I want to focus more closely on one bit of this text and bring to your attention this clause: 'the minister lifts the chasuble from his shoulder, and the prepares himself to consecrate'. To start with I think Dearmer has actually mistranslated the Old Dutch here.   The Old Dutch which Dearmer translates as 'from his' are the words 'op sÿn'. Dearmer has I think got this wrong, these words don't mean 'from his', but rather 'on his'. So the bit of the caption that I want to focus on is this
 'the minister lifts the chasuble on his shoulder, and prepares himself to consecrate'.  
What appears to be described is a common, but rather obscure bit of ceremonial, that is missed out of the rubrics of the Missals.  Incidentally those acquainted with the rubrics of medieval Missals will not be surprised at such an omission, the rubrics are sparse.   In the later Middle Ages the chasuble worn by the priest was still in its full form.  In order for the priest to be prepared to perform the manual acts and also the elevation of the Host and chalice, which necessitates the raising of the arms, there is a brief pause to ensure that the chasuble is not in the way.   Dat Boexken suggests that the sides of the chasuble were folded neatly over the shoulders of the Priest. The fact that the word 'minister' is used to describe the person doing this, while the word priest is used to describe the priest's actions, suggests that the Deacon or Subdeacon undertook this role.  In fact it's difficult to see how the Priest could perform this himself without some assistance.

Elevation of chalice

If you don't believe me that the action of folding the chasuble over the shoulders is meant here, look at the illustrations for article twenty of Dat Boexken, the illustration of the the elevation of the chalice. It is evident as the priest elevates the chalice, that the sides of the chasuble have indeed been folded over the shoulders to free the arms.

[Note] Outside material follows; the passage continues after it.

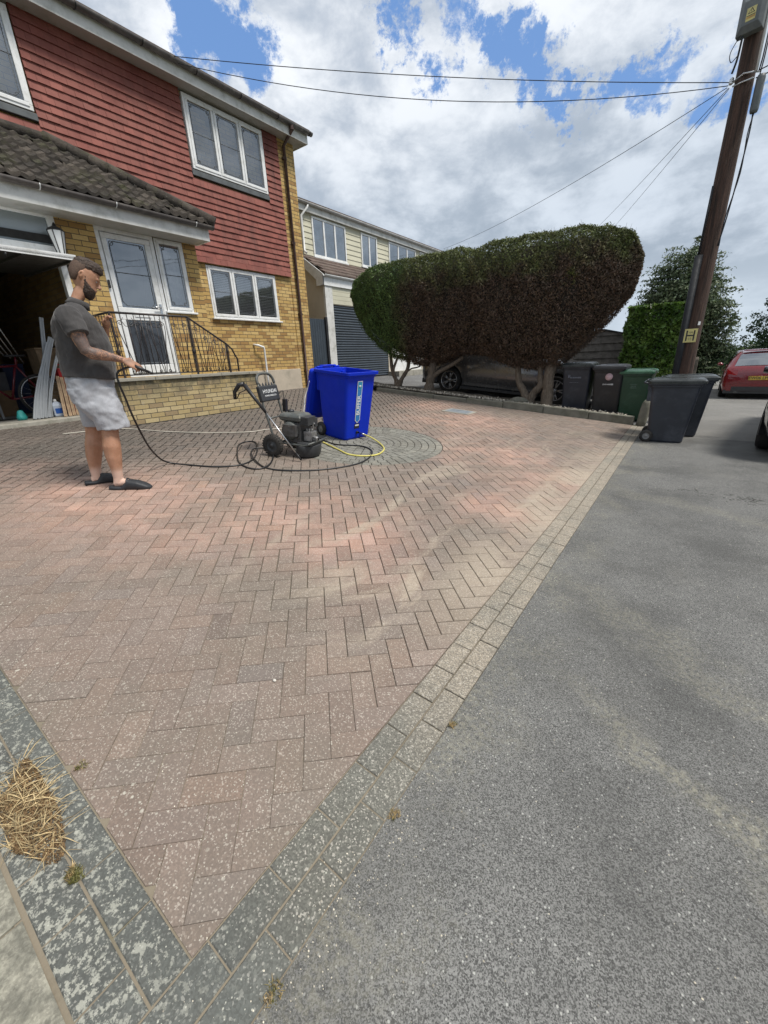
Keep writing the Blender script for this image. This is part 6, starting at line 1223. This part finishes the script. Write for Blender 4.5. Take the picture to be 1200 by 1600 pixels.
# ================================================================== VEGETATION
def leaf_mat(name, builder, rough=.5, trans=.25):
    m, nt, b = newmat(name); c = builder(nt); nt.put(b.inputs['Base Color'], c); b.inputs['Roughness'].default_value = rough; b.inputs['Specular IOR Level'].default_value = .35
    out = [n for n in nt.N if n.type == 'OUTPUT_MATERIAL'][0]; tr = nt.N.new('ShaderNodeBsdfTranslucent'); nt.put(tr.inputs['Color'], c); ms = nt.N.new('ShaderNodeMixShader'); ms.inputs[0].default_value = trans
    nt.L.new(b.outputs[0], ms.inputs[1]); nt.L.new(tr.outputs[0], ms.inputs[2]); nt.L.new(ms.outputs[0], out.inputs[0]); return m
def leaves(name, P, Nn, size, aspect, mat, parent=None, tilt=.8, var=.25, colr=None, fold=.18, up=0.):
    """P points, Nn preferred outward normals; every leaf a folded diamond of its own"""
    n = len(P); P = np.asarray(P, dtype=np.float64); Nn = np.asarray(Nn, dtype=np.float64)
    N2 = Nn + rng.normal(0, tilt, (n, 3)); N2 /= np.linalg.norm(N2, axis=1)[:, None] + 1e-9
    A = rng.normal(0, 1, (n, 3)); A[:, 2] += up; A -= N2 * (A * N2).sum(1)[:, None]; A /= np.linalg.norm(A, axis=1)[:, None] + 1e-9; Bv = np.cross(N2, A)
    L = (size * rng.uniform(.6, 1.3, n))[:, None]; Wd_ = L * aspect
    V = np.stack([P - A * L * .5, P + Bv * Wd_ * .5 + N2 * L * fold * .5, P + A * L * .5, P - Bv * Wd_ * .5 + N2 * L * fold * .5], 1).reshape(-1, 3)
    me = bpy.data.meshes.new(name); me.vertices.add(4 * n); me.vertices.foreach_set('co', V.astype(np.float32).ravel()); idx = np.arange(4 * n).reshape(n, 4)
    tri = np.concatenate([idx[:, [0, 1, 2]], idx[:, [0, 2, 3]]], 1).reshape(-1); me.loops.add(6 * n); me.loops.foreach_set('vertex_index', tri.astype(np.int32)); me.polygons.add(2 * n)
    me.polygons.foreach_set('loop_start', np.arange(0, 6 * n, 3, dtype=np.int32)); me.polygons.foreach_set('loop_total', np.full(2 * n, 3, dtype=np.int32)); me.update(calc_edges=True)
    g = np.clip(rng.normal(1, var, n), .35, 2.0); C_ = np.stack([g * rng.normal(1, .06, n), g, g * rng.normal(1, .08, n), np.ones(n)], 1)
    if colr is not None: C_[:, :3] *= colr
    ca = me.color_attributes.new('Col', 'FLOAT_COLOR', 'CORNER'); ca.data.foreach_set('color', np.repeat(C_, 6, axis=0).astype(np.float32).ravel()); me.materials.append(mat)
    o = bpy.data.objects.new(name, me); COL.objects.link(o)
    if parent is not None: attach(o, parent)
    return o
# ---- the big clipped hedge: a boat-shaped crown on bare trunks
def hb_top(x): return -.07 * np.exp(-((x + 4.35) / .22) ** 2) + np.interp(x, [-8.25, -8.0, -7.4, -6.8, -5.5, -4.2, -3.2, -2.2, -1.7, -1.30, -1.12], [3.15, 3.48, 3.68, 3.73, 3.72, 3.71, 3.70, 3.66, 3.60, 3.42, 3.10])
def hb_bot(x): return np.interp(x, [-8.25, -8.1, -7.7, -7.2, -6.7, -6.2, -5.7, -5.2, -4.7, -4.2, -3.7, -3.3, -3.0, -2.7, -2.4, -2.1, -1.75, -1.4, -1.2, -1.12], [3.05, 2.72, 2.18, 1.76, 1.46, 1.32, 1.22, 1.36, 1.50, 1.48, 1.26, 1.14, 1.10, 1.13, 1.12, 1.42, 1.78, 2.15, 2.45, 2.85])
def hb_hw(x, t): # half thickness, t 0 bottom..1 top
    e = np.interp(x, [-8.25, -7.9, -7.2, -2.2, -1.5, -1.12], [.12, .5, .72, .74, .55, .15]); return (e - .09 * np.exp(-((x + 4.35 + .25 * (t - .5)) / .16) ** 2)) * np.clip(np.clip(np.sin(np.clip(t, 0, 1) * np.pi), 0, 1) ** .16, 0.05, 1) * (.80 + .24 * t)
HYC = 10.05
def hp(x, t, side):
    b_, tp = hb_bot(x), hb_top(x); lump = .045 * np.sin(x * 5.1 + t * 7) + .035 * np.sin(x * 11.3 - t * 13 + side) + .02 * np.sin(x * 23 + t * 31)
    z = b_ + (tp - b_) * t; return x, HYC + side * (hb_hw(x, t) + lump * .8), z + .012 * np.sin(x * 7.7) + .010 * np.sin(x * 17)
hg = thing('clipped_hedge', 'huge clipped boat-shaped hedge, green at the left, dead brown at the right, on bare trunks', 'hedge', (-4.6, HYC, .3))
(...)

I said earlier that this ritual recorded in Dat Boexken was a common piece of ritual, but how do I know that?  Well there is ample late medieval visual evidence to prove that the this little bit of ceremonial is not just some obscure bit of Dutch liturgy, but was common practice in many parts of Northern Europe.


From a French context we have this illustration of the Mass of St Gregory from the early sixteenth century Hours of Henry VIII in the Morgan Library in New York. The saint is wearing a gold chasuble, which has been turned over his shoulders to reveal a green lining. 


Then from a Netherlandish context, there is the superlative image of the Mass of St Giles, which shows St Giles celebrating mass in St Denys in Paris.  His chasuble, captured in such great detail, appears to be of black velvet, but the luscious pink lining of the vestment is revealed, because the material of the chasuble is folded over the shoulders. The folding shown here cannot be the consequence of the priest getting himself caught up wrongly in the vestment, but only through deliberate placement.  

Gresham, Norfolk

Then from an English context we have some of the delightful images of the mass from Seven Sacrament fonts.  The font at Gresham in Norfolk, seems to show the celebrant, a bishop, with a folded chasuble.  

The font at Cley is a very clear example, with arms of the priest free as he elevates the host. The best is perhaps the font at Westhall in Suffolk, which still retains traces of colour and where the red lining of the chasuble is revealed.

All Saints, North Street, York - Sung Mass, Elevation of the Host

How long this informal ceremony persisted is quite unclear. The chasuble of course evolved on the continent from the full medieval form into the Latin form (image above), which in effect is a form of the chasuble with all the excess material that was once folded over the shoulder, permanently removed.   That change would have rendered the action obsolete.  

2 comments:

Bright Eärendil said...

In the last picture you posted -- the one of the Latin chasuble, I saw how the 'sleeve' material had been removed; in this case it makes sense that it wouldn't have to be lifted up onto the priest's shoulder. But the kind I am used to seeing at mass isn't the Latin sleeveless form. It's the Gothic one, and I've never seen a priest adjust it off his arms (except for the one who hated long sleeves, but that's separate). So I'm wondering if the modern form of the Gothic chasuble has somewhat less fabric than the complete medieval ones you posted here. Maybe there's a reinforcing panel that has been taken out, or the sleeves are marginally shorter...

Bright Eärendil said...

I found this http://rorate-caeli.blogspot.com/2008/02/styles-and-tradition-in-chasuble-of.html, on another blog, discussing the history of chasubles. This is from a Roman Catholic point of view, but I expect some of the history, even after the Protestant Reformation would be the same. It does mention the Oxford movement as the group that began promoting the return to a fuller chasuble style.

Thanks for your post! I just found your blog but I really enjoy its combination of history and architecture.